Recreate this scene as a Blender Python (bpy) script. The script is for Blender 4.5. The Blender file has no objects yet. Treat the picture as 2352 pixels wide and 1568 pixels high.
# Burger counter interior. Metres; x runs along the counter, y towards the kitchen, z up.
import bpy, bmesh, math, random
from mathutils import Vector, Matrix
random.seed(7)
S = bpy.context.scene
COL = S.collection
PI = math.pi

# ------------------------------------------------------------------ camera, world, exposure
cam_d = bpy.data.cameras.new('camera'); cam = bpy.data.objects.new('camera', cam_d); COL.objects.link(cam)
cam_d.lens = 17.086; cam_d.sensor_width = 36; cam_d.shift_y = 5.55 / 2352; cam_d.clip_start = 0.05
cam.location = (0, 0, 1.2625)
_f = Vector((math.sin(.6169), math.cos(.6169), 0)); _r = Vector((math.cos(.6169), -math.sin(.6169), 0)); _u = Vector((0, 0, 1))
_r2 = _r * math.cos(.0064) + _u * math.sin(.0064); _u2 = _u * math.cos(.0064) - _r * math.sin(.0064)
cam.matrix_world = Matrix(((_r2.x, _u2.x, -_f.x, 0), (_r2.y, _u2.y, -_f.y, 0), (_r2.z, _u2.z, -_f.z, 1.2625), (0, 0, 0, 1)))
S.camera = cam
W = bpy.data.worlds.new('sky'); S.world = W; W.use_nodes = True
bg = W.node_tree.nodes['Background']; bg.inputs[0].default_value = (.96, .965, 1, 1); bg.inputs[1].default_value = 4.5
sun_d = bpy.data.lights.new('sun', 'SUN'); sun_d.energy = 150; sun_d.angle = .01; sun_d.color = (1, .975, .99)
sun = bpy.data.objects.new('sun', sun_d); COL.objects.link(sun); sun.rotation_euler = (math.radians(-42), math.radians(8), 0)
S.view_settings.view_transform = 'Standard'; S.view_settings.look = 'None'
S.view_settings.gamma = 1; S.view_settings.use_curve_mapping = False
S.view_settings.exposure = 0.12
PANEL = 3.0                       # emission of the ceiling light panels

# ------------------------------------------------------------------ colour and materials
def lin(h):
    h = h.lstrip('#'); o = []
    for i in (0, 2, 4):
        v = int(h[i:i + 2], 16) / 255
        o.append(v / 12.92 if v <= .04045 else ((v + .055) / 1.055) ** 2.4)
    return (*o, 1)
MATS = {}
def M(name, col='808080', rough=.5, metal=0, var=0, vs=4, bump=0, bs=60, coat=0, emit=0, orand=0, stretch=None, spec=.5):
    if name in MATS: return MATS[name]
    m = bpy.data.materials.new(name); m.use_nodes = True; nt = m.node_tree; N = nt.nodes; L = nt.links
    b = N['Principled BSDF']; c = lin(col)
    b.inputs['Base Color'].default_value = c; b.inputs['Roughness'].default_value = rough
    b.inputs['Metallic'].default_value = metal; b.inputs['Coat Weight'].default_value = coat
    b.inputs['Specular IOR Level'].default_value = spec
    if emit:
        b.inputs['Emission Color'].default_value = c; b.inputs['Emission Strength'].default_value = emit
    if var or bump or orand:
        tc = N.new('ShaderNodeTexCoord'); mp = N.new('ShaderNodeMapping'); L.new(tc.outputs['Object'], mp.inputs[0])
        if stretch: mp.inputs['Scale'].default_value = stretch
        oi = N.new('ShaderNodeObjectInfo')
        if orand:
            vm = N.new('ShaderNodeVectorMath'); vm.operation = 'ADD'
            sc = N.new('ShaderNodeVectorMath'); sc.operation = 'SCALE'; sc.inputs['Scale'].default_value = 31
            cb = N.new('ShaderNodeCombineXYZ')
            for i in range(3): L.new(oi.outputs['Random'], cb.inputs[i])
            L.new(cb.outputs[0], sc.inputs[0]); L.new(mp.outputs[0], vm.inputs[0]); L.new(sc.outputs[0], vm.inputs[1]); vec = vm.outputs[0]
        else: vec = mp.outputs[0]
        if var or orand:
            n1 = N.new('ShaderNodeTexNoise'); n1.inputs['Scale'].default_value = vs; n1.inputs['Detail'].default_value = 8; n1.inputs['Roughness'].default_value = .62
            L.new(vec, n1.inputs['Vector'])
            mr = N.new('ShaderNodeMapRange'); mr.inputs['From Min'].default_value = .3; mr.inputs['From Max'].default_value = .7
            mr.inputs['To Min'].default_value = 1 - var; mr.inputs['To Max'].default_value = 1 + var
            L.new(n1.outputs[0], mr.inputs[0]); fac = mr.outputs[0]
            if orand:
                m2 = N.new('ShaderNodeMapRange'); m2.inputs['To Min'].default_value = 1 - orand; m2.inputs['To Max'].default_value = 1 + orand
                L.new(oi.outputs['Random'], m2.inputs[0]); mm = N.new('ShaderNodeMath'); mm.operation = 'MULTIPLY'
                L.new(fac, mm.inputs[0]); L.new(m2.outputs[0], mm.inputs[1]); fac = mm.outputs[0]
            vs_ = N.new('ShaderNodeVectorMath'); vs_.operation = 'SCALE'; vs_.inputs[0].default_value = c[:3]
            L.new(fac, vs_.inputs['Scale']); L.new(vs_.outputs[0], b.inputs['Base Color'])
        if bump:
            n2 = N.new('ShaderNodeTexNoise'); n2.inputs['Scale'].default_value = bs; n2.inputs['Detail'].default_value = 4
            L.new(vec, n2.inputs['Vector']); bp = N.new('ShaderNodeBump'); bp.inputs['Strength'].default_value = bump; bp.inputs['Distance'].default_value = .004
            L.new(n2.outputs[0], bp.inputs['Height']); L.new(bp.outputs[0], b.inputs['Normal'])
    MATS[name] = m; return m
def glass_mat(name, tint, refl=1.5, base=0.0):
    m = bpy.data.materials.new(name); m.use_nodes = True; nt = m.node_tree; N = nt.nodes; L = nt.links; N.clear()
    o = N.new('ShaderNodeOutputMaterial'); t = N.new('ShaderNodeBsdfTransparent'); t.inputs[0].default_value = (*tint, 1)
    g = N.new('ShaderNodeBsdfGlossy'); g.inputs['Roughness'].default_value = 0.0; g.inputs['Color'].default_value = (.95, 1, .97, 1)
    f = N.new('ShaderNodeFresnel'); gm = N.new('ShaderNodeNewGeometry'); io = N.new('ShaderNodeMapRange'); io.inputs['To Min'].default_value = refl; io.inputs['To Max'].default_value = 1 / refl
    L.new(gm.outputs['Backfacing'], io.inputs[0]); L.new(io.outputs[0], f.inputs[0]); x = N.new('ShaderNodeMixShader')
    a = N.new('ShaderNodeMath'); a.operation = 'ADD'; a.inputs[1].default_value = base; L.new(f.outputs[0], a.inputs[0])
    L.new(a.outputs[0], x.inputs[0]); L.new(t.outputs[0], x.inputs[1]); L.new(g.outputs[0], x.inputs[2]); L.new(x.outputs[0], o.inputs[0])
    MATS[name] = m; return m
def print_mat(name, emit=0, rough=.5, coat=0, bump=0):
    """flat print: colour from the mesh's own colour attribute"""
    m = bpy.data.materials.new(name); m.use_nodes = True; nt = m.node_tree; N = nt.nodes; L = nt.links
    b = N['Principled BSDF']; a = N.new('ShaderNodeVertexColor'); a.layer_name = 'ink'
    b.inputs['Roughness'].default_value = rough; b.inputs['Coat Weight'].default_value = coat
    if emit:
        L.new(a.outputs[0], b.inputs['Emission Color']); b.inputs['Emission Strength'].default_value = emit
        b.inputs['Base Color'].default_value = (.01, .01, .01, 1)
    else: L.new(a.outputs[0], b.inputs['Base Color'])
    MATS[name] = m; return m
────
## To do
Please set down all the data word for word.

## Correct response
Recreate this scene as a Blender Python (bpy) script. The script is for Blender 4.5. The Blender file has no objects yet. Treat the picture as 2352 pixels wide and 1568 pixels high.
# Burger counter interior. Metres; x runs along the counter, y towards the kitchen, z up.
import bpy, bmesh, math, random
from mathutils import Vector, Matrix
random.seed(7)
S = bpy.context.scene
COL = S.collection
PI = math.pi

# ------------------------------------------------------------------ camera, world, exposure
cam_d = bpy.data.cameras.new('camera'); cam = bpy.data.objects.new('camera', cam_d); COL.objects.link(cam)
cam_d.lens = 17.086; cam_d.sensor_width = 36; cam_d.shift_y = 5.55 / 2352; cam_d.clip_start = 0.05
cam.location = (0, 0, 1.2625)
_f = Vector((math.sin(.6169), math.cos(.6169), 0)); _r = Vector((math.cos(.6169), -math.sin(.6169), 0)); _u = Vector((0, 0, 1))
_r2 = _r * math.cos(.0064) + _u * math.sin(.0064); _u2 = _u * math.cos(.0064) - _r * math.sin(.0064)
cam.matrix_world = Matrix(((_r2.x, _u2.x, -_f.x, 0), (_r2.y, _u2.y, -_f.y, 0), (_r2.z, _u2.z, -_f.z, 1.2625), (0, 0, 0, 1)))
S.camera = cam
W = bpy.data.worlds.new('sky'); S.world = W; W.use_nodes = True
bg = W.node_tree.nodes['Background']; bg.inputs[0].default_value = (.96, .965, 1, 1); bg.inputs[1].default_value = 4.5
sun_d = bpy.data.lights.new('sun', 'SUN'); sun_d.energy = 150; sun_d.angle = .01; sun_d.color = (1, .975, .99)
sun = bpy.data.objects.new('sun', sun_d); COL.objects.link(sun); sun.rotation_euler = (math.radians(-42), math.radians(8), 0)
S.view_settings.view_transform = 'Standard'; S.view_settings.look = 'None'
S.view_settings.gamma = 1; S.view_settings.use_curve_mapping = False
S.view_settings.exposure = 0.12
PANEL = 3.0                       # emission of the ceiling light panels

# ------------------------------------------------------------------ colour and materials
def lin(h):
    h = h.lstrip('#'); o = []
    for i in (0, 2, 4):
        v = int(h[i:i + 2], 16) / 255
        o.append(v / 12.92 if v <= .04045 else ((v + .055) / 1.055) ** 2.4)
    return (*o, 1)
MATS = {}
def M(name, col='808080', rough=.5, metal=0, var=0, vs=4, bump=0, bs=60, coat=0, emit=0, orand=0, stretch=None, spec=.5):
    if name in MATS: return MATS[name]
    m = bpy.data.materials.new(name); m.use_nodes = True; nt = m.node_tree; N = nt.nodes; L = nt.links
    b = N['Principled BSDF']; c = lin(col)
    b.inputs['Base Color'].default_value = c; b.inputs['Roughness'].default_value = rough
    b.inputs['Metallic'].default_value = metal; b.inputs['Coat Weight'].default_value = coat
    b.inputs['Specular IOR Level'].default_value = spec
    if emit:
        b.inputs['Emission Color'].default_value = c; b.inputs['Emission Strength'].default_value = emit
    if var or bump or orand:
        tc = N.new('ShaderNodeTexCoord'); mp = N.new('ShaderNodeMapping'); L.new(tc.outputs['Object'], mp.inputs[0])
        if stretch: mp.inputs['Scale'].default_value = stretch
        oi = N.new('ShaderNodeObjectInfo')
        if orand:
            vm = N.new('ShaderNodeVectorMath'); vm.operation = 'ADD'
            sc = N.new('ShaderNodeVectorMath'); sc.operation = 'SCALE'; sc.inputs['Scale'].default_value = 31
            cb = N.new('ShaderNodeCombineXYZ')
            for i in range(3): L.new(oi.outputs['Random'], cb.inputs[i])
            L.new(cb.outputs[0], sc.inputs[0]); L.new(mp.outputs[0], vm.inputs[0]); L.new(sc.outputs[0], vm.inputs[1]); vec = vm.outputs[0]
        else: vec = mp.outputs[0]
        if var or orand:
            n1 = N.new('ShaderNodeTexNoise'); n1.inputs['Scale'].default_value = vs; n1.inputs['Detail'].default_value = 8; n1.inputs['Roughness'].default_value = .62
            L.new(vec, n1.inputs['Vector'])
            mr = N.new('ShaderNodeMapRange'); mr.inputs['From Min'].default_value = .3; mr.inputs['From Max'].default_value = .7
            mr.inputs['To Min'].default_value = 1 - var; mr.inputs['To Max'].default_value = 1 + var
            L.new(n1.outputs[0], mr.inputs[0]); fac = mr.outputs[0]
            if orand:
                m2 = N.new('ShaderNodeMapRange'); m2.inputs['To Min'].default_value = 1 - orand; m2.inputs['To Max'].default_value = 1 + orand
                L.new(oi.outputs['Random'], m2.inputs[0]); mm = N.new('ShaderNodeMath'); mm.operation = 'MULTIPLY'
                L.new(fac, mm.inputs[0]); L.new(m2.outputs[0], mm.inputs[1]); fac = mm.outputs[0]
            vs_ = N.new('ShaderNodeVectorMath'); vs_.operation = 'SCALE'; vs_.inputs[0].default_value = c[:3]
            L.new(fac, vs_.inputs['Scale']); L.new(vs_.outputs[0], b.inputs['Base Color'])
        if bump:
            n2 = N.new('ShaderNodeTexNoise'); n2.inputs['Scale'].default_value = bs; n2.inputs['Detail'].default_value = 4
            L.new(vec, n2.inputs['Vector']); bp = N.new('ShaderNodeBump'); bp.inputs['Strength'].default_value = bump; bp.inputs['Distance'].default_value = .004
            L.new(n2.outputs[0], bp.inputs['Height']); L.new(bp.outputs[0], b.inputs['Normal'])
    MATS[name] = m; return m
def glass_mat(name, tint, refl=1.5, base=0.0):
    m = bpy.data.materials.new(name); m.use_nodes = True; nt = m.node_tree; N = nt.nodes; L = nt.links; N.clear()
    o = N.new('ShaderNodeOutputMaterial'); t = N.new('ShaderNodeBsdfTransparent'); t.inputs[0].default_value = (*tint, 1)
    g = N.new('ShaderNodeBsdfGlossy'); g.inputs['Roughness'].default_value = 0.0; g.inputs['Color'].default_value = (.95, 1, .97, 1)
    f = N.new('ShaderNodeFresnel'); gm = N.new('ShaderNodeNewGeometry'); io = N.new('ShaderNodeMapRange'); io.inputs['To Min'].default_value = refl; io.inputs['To Max'].default_value = 1 / refl
    L.new(gm.outputs['Backfacing'], io.inputs[0]); L.new(io.outputs[0], f.inputs[0]); x = N.new('ShaderNodeMixShader')
    a = N.new('ShaderNodeMath'); a.operation = 'ADD'; a.inputs[1].default_value = base; L.new(f.outputs[0], a.inputs[0])
    L.new(a.outputs[0], x.inputs[0]); L.new(t.outputs[0], x.inputs[1]); L.new(g.outputs[0], x.inputs[2]); L.new(x.outputs[0], o.inputs[0])
    MATS[name] = m; return m
def print_mat(name, emit=0, rough=.5, coat=0, bump=0):
    """flat print: colour from the mesh's own colour attribute"""
    m = bpy.data.materials.new(name); m.use_nodes = True; nt = m.node_tree; N = nt.nodes; L = nt.links
    b = N['Principled BSDF']; a = N.new('ShaderNodeVertexColor'); a.layer_name = 'ink'
    b.inputs['Roughness'].default_value = rough; b.inputs['Coat Weight'].default_value = coat
    if emit:
        L.new(a.outputs[0], b.inputs['Emission Color']); b.inputs['Emission Strength'].default_value = emit
        b.inputs['Base Color'].default_value = (.01, .01, .01, 1)
    else: L.new(a.outputs[0], b.inputs['Base Color'])
    MATS[name] = m; return m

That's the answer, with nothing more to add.